**STATED EXERCISE**. Reproduce all of the material word for word.

**DATA EXCERPT**.
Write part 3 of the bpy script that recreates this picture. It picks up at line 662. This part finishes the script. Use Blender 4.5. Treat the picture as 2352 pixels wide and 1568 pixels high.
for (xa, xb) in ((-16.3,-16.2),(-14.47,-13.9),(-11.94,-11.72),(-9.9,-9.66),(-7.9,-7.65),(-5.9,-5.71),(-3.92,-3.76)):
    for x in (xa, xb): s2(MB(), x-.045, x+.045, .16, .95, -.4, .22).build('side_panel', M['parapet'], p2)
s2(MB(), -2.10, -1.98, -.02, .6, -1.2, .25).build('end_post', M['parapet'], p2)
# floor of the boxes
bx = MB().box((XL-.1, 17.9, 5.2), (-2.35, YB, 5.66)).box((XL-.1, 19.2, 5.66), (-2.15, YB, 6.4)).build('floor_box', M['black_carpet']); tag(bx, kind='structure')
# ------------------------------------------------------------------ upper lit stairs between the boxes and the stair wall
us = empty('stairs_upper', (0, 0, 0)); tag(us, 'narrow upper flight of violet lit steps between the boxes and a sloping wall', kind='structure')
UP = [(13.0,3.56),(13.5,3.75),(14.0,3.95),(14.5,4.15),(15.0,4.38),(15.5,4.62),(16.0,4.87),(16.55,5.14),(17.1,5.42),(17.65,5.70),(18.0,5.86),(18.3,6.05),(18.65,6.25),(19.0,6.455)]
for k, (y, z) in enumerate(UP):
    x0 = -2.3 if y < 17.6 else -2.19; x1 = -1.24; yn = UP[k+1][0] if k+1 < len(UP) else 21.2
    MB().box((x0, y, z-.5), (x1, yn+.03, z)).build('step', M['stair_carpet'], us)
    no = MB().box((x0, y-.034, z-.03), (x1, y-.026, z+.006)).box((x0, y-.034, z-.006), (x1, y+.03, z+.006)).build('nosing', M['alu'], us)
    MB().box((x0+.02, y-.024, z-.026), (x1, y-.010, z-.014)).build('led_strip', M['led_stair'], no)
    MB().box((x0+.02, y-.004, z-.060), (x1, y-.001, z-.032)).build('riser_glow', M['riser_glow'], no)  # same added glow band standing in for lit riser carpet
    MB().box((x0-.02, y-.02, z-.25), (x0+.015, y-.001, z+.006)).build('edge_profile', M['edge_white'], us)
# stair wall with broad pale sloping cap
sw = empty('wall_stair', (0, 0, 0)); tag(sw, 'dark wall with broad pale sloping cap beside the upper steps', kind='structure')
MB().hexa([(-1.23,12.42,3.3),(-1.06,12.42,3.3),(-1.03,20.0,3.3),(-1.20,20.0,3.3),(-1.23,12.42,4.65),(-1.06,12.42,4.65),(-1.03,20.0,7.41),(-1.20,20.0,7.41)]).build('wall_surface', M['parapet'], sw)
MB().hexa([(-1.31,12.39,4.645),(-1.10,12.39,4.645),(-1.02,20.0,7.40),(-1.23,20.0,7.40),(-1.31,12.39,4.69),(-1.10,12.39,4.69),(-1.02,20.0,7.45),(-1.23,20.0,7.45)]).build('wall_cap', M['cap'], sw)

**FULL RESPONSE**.
Write part 3 of the bpy script that recreates this picture. It picks up at line 662. This part finishes the script. Use Blender 4.5. Treat the picture as 2352 pixels wide and 1568 pixels high.
for (xa, xb) in ((-16.3,-16.2),(-14.47,-13.9),(-11.94,-11.72),(-9.9,-9.66),(-7.9,-7.65),(-5.9,-5.71),(-3.92,-3.76)):
    for x in (xa, xb): s2(MB(), x-.045, x+.045, .16, .95, -.4, .22).build('side_panel', M['parapet'], p2)
s2(MB(), -2.10, -1.98, -.02, .6, -1.2, .25).build('end_post', M['parapet'], p2)
# floor of the boxes
bx = MB().box((XL-.1, 17.9, 5.2), (-2.35, YB, 5.66)).box((XL-.1, 19.2, 5.66), (-2.15, YB, 6.4)).build('floor_box', M['black_carpet']); tag(bx, kind='structure')
# ------------------------------------------------------------------ upper lit stairs between the boxes and the stair wall
us = empty('stairs_upper', (0, 0, 0)); tag(us, 'narrow upper flight of violet lit steps between the boxes and a sloping wall', kind='structure')
UP = [(13.0,3.56),(13.5,3.75),(14.0,3.95),(14.5,4.15),(15.0,4.38),(15.5,4.62),(16.0,4.87),(16.55,5.14),(17.1,5.42),(17.65,5.70),(18.0,5.86),(18.3,6.05),(18.65,6.25),(19.0,6.455)]
for k, (y, z) in enumerate(UP):
    x0 = -2.3 if y < 17.6 else -2.19; x1 = -1.24; yn = UP[k+1][0] if k+1 < len(UP) else 21.2
    MB().box((x0, y, z-.5), (x1, yn+.03, z)).build('step', M['stair_carpet'], us)
    no = MB().box((x0, y-.034, z-.03), (x1, y-.026, z+.006)).box((x0, y-.034, z-.006), (x1, y+.03, z+.006)).build('nosing', M['alu'], us)
    MB().box((x0+.02, y-.024, z-.026), (x1, y-.010, z-.014)).build('led_strip', M['led_stair'], no)
    MB().box((x0+.02, y-.004, z-.060), (x1, y-.001, z-.032)).build('riser_glow', M['riser_glow'], no)  # same added glow band standing in for lit riser carpet
    MB().box((x0-.02, y-.02, z-.25), (x0+.015, y-.001, z+.006)).build('edge_profile', M['edge_white'], us)
# stair wall with broad pale sloping cap
sw = empty('wall_stair', (0, 0, 0)); tag(sw, 'dark wall with broad pale sloping cap beside the upper steps', kind='structure')
MB().hexa([(-1.23,12.42,3.3),(-1.06,12.42,3.3),(-1.03,20.0,3.3),(-1.20,20.0,3.3),(-1.23,12.42,4.65),(-1.06,12.42,4.65),(-1.03,20.0,7.41),(-1.20,20.0,7.41)]).build('wall_surface', M['parapet'], sw)
MB().hexa([(-1.31,12.39,4.645),(-1.10,12.39,4.645),(-1.02,20.0,7.40),(-1.23,20.0,7.40),(-1.31,12.39,4.69),(-1.10,12.39,4.69),(-1.02,20.0,7.45),(-1.23,20.0,7.45)]).build('wall_cap', M['cap'], sw)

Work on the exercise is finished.